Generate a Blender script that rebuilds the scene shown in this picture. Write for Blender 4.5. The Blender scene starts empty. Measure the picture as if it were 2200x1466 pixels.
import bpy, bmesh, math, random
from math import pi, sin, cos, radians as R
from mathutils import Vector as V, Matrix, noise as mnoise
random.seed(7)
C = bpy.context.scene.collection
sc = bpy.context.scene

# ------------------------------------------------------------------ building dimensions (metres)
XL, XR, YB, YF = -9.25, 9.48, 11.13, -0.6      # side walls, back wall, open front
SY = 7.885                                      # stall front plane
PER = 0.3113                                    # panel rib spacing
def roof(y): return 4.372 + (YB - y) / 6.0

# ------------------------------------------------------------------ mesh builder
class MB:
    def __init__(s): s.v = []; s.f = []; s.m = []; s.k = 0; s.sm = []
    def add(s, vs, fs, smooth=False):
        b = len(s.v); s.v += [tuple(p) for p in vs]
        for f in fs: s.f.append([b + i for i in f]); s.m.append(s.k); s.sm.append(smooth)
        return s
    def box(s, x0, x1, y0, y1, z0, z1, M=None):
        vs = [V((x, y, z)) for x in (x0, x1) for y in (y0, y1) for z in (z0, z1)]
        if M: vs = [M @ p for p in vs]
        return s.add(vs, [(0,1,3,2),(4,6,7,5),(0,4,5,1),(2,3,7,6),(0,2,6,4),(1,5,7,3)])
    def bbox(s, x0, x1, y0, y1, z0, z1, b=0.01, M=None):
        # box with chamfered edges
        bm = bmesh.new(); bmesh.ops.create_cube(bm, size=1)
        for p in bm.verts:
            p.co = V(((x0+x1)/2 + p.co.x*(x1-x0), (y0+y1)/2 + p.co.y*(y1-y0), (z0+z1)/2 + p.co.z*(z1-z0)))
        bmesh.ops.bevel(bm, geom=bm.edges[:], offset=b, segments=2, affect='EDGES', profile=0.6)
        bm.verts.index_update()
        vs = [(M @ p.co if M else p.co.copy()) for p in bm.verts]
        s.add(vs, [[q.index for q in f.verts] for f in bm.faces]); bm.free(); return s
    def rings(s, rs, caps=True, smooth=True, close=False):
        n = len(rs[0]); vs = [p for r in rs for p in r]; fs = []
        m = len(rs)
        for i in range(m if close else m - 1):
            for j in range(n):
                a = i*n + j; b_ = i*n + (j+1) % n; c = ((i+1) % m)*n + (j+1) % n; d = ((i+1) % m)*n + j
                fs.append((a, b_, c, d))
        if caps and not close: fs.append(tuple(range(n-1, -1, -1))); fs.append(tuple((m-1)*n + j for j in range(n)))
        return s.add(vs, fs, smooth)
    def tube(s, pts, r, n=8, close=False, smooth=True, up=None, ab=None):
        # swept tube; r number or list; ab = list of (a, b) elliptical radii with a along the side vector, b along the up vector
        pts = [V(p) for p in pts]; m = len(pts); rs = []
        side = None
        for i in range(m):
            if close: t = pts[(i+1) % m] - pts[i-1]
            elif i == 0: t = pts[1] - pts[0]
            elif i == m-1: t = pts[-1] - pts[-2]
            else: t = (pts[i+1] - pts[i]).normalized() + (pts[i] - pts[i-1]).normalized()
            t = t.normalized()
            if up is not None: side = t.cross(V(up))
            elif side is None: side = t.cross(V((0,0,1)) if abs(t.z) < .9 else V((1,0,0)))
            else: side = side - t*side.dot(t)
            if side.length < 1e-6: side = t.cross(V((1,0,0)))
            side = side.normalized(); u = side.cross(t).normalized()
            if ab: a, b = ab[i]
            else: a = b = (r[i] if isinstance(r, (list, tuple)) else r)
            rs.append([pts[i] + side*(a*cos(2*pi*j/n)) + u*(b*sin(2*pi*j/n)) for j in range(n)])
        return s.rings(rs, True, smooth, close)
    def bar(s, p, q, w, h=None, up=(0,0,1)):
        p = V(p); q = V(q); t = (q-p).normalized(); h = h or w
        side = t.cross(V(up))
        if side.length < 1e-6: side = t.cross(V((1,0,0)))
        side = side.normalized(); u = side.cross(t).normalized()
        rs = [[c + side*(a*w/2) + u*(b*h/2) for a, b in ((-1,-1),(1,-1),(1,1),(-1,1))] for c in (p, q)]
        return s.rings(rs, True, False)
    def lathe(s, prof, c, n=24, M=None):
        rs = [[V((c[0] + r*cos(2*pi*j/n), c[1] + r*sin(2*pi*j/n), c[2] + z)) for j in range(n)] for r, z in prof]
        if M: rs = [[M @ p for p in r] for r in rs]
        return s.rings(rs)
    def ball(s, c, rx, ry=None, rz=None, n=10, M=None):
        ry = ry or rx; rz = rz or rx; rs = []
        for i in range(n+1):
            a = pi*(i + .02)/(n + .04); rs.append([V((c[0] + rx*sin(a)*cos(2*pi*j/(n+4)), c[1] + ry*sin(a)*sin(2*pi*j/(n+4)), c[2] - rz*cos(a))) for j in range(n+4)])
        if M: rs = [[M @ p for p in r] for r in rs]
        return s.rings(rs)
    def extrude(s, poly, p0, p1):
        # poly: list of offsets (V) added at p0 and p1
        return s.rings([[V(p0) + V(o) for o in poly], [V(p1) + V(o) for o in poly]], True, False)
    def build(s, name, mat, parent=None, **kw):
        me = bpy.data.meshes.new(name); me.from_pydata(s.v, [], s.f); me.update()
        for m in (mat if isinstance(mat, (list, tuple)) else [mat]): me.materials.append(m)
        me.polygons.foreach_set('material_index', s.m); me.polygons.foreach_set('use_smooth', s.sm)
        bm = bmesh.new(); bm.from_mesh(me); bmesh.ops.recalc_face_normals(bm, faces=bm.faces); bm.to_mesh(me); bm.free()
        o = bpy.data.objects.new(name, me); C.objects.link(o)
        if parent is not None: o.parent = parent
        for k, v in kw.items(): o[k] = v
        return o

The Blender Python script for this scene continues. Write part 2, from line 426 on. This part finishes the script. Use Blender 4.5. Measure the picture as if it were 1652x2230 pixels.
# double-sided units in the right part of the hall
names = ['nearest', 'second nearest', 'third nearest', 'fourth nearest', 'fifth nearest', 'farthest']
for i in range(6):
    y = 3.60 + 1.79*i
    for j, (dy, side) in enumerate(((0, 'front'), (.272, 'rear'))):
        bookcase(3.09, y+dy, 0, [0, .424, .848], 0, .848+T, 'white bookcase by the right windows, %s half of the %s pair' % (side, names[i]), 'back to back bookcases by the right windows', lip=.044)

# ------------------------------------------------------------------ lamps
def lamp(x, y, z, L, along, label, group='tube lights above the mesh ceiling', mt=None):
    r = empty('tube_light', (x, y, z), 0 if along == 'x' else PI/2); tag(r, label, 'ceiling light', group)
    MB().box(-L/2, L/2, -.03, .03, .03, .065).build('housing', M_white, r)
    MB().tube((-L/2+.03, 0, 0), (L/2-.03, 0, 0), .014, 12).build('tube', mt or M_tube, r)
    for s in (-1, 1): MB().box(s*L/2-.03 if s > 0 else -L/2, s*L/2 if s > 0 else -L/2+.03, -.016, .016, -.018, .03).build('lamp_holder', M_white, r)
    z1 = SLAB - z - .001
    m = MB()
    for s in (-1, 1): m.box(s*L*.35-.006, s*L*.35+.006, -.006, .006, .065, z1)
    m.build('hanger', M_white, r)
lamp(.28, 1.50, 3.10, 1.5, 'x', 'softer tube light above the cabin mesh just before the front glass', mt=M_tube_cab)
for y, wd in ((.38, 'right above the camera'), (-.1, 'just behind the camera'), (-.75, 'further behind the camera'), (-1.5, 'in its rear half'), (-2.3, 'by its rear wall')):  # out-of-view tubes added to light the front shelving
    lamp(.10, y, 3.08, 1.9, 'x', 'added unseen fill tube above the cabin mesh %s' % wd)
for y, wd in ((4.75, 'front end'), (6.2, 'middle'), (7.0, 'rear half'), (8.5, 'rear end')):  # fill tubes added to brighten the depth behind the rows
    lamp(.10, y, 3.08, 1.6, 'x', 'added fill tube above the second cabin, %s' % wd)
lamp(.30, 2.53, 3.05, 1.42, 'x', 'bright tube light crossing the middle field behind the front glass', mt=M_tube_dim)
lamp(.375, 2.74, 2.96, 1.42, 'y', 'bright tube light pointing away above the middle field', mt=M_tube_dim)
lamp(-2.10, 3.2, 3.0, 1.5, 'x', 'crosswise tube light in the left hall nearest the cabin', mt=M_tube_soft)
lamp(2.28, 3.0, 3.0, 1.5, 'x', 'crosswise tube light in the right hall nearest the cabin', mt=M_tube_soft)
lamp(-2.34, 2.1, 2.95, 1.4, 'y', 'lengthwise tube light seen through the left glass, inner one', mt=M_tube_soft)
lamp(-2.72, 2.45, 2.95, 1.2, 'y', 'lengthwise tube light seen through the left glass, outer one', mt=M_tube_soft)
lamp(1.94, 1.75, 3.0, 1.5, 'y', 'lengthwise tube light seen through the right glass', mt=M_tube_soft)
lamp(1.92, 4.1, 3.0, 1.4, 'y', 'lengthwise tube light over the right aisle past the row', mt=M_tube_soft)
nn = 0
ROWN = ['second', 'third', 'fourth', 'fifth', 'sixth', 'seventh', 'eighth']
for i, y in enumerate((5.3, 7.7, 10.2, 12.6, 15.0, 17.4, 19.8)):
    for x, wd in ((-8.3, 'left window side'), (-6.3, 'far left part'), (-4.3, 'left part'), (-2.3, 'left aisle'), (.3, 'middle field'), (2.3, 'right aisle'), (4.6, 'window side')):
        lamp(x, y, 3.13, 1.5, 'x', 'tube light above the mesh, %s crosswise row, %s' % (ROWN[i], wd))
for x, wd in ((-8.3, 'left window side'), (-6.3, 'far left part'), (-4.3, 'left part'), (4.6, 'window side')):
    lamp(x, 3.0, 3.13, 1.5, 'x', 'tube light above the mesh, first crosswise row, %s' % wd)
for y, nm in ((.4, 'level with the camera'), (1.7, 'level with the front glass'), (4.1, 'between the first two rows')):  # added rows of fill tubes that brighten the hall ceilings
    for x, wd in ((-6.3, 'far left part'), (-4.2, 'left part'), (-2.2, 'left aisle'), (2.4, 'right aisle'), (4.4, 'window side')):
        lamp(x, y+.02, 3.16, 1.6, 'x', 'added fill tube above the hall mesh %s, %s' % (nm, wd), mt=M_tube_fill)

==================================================

◆ **Stated exercise**
Return exactly the leading lines of the listing, stopping after the line in which "def roof(y): return 4.372 + (YB - y) / 6.0" occurs.

◆ **Answer to this problem**
Generate a Blender script that rebuilds the scene shown in this picture. Write for Blender 4.5. The Blender scene starts empty. Measure the picture as if it were 2200x1466 pixels.
import bpy, bmesh, math, random
from math import pi, sin, cos, radians as R
from mathutils import Vector as V, Matrix, noise as mnoise
random.seed(7)
C = bpy.context.scene.collection
sc = bpy.context.scene

# ------------------------------------------------------------------ building dimensions (metres)
XL, XR, YB, YF = -9.25, 9.48, 11.13, -0.6      # side walls, back wall, open front
SY = 7.885                                      # stall front plane
PER = 0.3113                                    # panel rib spacing
def roof(y): return 4.372 + (YB - y) / 6.0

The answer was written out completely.